[Start of Provided data]

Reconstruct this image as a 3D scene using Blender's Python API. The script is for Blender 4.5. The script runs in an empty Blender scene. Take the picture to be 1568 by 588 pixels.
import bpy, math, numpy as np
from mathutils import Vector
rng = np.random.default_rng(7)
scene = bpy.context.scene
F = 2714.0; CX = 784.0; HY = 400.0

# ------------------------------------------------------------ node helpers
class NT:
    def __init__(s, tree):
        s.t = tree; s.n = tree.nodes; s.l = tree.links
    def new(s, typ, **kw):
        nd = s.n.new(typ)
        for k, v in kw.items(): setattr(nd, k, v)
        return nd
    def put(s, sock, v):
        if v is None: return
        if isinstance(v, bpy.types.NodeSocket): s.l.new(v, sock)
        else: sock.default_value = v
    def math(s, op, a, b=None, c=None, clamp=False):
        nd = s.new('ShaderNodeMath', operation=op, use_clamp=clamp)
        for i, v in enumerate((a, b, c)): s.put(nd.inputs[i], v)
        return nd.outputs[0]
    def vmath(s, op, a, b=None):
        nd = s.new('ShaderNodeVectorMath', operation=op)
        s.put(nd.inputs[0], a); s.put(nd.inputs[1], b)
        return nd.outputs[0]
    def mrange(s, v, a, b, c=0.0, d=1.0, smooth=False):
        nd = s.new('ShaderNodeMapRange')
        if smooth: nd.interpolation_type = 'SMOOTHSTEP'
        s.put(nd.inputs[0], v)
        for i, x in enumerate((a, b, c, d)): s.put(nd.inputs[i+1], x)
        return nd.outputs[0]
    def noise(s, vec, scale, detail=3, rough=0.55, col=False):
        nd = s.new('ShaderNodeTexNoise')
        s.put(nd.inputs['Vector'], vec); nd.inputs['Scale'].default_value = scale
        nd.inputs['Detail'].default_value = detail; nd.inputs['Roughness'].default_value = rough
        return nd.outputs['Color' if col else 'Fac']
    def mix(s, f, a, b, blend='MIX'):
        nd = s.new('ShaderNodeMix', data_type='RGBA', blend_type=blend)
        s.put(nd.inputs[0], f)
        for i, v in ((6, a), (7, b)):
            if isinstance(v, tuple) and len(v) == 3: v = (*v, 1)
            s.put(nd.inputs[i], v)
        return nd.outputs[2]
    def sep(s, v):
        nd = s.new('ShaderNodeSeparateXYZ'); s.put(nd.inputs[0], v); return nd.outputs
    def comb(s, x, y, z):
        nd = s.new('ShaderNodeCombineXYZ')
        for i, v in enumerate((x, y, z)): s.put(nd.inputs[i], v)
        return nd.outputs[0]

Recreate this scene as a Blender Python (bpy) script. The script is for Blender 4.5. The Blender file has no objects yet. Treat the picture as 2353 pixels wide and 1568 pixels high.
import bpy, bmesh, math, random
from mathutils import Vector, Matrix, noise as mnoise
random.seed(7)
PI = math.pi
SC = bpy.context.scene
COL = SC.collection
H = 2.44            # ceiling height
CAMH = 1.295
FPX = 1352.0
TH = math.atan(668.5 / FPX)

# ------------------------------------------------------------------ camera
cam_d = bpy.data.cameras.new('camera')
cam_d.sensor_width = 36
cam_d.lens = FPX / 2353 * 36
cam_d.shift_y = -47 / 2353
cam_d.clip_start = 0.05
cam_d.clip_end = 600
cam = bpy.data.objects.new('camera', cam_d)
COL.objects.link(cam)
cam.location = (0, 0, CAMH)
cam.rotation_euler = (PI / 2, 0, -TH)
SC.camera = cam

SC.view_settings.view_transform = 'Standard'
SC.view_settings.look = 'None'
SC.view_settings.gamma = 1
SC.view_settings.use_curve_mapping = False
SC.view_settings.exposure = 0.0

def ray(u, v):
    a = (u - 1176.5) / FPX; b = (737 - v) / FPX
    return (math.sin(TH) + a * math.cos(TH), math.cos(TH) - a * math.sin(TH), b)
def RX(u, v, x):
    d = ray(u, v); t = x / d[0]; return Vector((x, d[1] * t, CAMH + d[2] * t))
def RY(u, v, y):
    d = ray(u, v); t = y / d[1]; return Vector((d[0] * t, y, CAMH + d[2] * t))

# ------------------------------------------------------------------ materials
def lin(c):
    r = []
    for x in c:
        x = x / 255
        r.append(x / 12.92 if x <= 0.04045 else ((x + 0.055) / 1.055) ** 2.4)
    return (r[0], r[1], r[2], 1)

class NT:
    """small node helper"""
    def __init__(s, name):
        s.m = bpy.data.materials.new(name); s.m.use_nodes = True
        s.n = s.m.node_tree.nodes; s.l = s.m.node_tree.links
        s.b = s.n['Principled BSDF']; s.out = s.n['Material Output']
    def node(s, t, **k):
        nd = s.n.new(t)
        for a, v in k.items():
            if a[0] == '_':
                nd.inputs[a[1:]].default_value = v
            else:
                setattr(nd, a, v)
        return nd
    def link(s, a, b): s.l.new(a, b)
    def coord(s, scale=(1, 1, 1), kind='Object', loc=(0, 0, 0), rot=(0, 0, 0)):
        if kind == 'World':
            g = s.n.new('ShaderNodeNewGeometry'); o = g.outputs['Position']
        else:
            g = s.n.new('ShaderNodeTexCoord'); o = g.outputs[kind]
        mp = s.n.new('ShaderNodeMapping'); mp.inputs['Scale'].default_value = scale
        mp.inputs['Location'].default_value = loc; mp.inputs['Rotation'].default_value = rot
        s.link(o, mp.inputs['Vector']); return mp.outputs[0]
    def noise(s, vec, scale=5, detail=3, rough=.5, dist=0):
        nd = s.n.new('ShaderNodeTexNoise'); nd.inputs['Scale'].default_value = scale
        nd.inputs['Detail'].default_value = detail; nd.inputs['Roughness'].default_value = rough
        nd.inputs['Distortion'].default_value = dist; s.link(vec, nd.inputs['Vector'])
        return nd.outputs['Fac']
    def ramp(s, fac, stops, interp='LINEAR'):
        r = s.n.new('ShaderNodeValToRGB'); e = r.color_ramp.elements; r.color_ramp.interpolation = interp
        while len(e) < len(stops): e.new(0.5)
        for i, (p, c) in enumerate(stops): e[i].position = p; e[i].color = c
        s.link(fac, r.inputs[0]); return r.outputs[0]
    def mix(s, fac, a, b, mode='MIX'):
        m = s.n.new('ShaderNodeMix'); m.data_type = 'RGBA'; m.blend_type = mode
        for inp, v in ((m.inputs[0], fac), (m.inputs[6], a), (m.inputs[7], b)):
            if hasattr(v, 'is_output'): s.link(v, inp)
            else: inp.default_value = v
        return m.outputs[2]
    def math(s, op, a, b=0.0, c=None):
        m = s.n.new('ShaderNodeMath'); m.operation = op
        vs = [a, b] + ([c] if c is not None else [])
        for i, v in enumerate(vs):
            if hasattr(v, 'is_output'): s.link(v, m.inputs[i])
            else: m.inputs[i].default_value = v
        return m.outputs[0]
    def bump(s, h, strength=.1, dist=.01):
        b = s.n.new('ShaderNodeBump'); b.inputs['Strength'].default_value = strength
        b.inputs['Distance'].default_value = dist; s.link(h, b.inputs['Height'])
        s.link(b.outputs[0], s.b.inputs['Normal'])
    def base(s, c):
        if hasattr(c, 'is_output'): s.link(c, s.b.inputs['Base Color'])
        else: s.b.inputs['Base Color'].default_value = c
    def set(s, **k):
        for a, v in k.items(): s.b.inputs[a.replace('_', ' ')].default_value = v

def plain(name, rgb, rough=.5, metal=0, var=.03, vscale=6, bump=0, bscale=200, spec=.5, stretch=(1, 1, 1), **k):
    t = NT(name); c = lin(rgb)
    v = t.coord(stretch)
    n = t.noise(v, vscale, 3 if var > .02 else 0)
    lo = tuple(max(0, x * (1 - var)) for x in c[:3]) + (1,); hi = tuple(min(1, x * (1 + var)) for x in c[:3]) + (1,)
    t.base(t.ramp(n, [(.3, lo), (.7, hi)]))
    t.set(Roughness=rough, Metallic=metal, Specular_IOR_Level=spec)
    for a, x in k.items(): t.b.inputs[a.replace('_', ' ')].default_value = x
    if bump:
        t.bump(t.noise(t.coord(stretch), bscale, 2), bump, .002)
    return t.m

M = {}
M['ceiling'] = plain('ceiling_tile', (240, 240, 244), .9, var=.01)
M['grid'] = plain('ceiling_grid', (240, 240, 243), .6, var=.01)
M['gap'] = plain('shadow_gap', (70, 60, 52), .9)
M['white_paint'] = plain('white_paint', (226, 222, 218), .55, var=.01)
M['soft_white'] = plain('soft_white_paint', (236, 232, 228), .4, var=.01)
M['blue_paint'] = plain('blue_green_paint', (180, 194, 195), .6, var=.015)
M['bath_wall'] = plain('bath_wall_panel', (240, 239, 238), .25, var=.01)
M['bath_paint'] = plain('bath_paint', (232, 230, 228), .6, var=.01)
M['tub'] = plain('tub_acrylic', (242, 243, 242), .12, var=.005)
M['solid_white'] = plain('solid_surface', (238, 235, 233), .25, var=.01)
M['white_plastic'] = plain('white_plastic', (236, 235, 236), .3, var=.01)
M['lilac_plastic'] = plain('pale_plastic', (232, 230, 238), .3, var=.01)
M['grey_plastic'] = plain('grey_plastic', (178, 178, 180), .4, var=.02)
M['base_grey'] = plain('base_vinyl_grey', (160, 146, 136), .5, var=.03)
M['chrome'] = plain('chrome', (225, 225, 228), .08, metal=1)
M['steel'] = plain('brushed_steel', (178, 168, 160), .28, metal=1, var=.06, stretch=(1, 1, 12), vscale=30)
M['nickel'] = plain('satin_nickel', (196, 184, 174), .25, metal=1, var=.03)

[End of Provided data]

» **Work required**: Write out exactly the lines from the one with "Recreate this scene" through the one with "SC.view_settings.exposure = 0.0", including both, and no others.

» **Written solution**:
Recreate this scene as a Blender Python (bpy) script. The script is for Blender 4.5. The Blender file has no objects yet. Treat the picture as 2353 pixels wide and 1568 pixels high.
import bpy, bmesh, math, random
from mathutils import Vector, Matrix, noise as mnoise
random.seed(7)
PI = math.pi
SC = bpy.context.scene
COL = SC.collection
H = 2.44            # ceiling height
CAMH = 1.295
FPX = 1352.0
TH = math.atan(668.5 / FPX)

# ------------------------------------------------------------------ camera
cam_d = bpy.data.cameras.new('camera')
cam_d.sensor_width = 36
cam_d.lens = FPX / 2353 * 36
cam_d.shift_y = -47 / 2353
cam_d.clip_start = 0.05
cam_d.clip_end = 600
cam = bpy.data.objects.new('camera', cam_d)
COL.objects.link(cam)
cam.location = (0, 0, CAMH)
cam.rotation_euler = (PI / 2, 0, -TH)
SC.camera = cam

SC.view_settings.view_transform = 'Standard'
SC.view_settings.look = 'None'
SC.view_settings.gamma = 1
SC.view_settings.use_curve_mapping = False
SC.view_settings.exposure = 0.0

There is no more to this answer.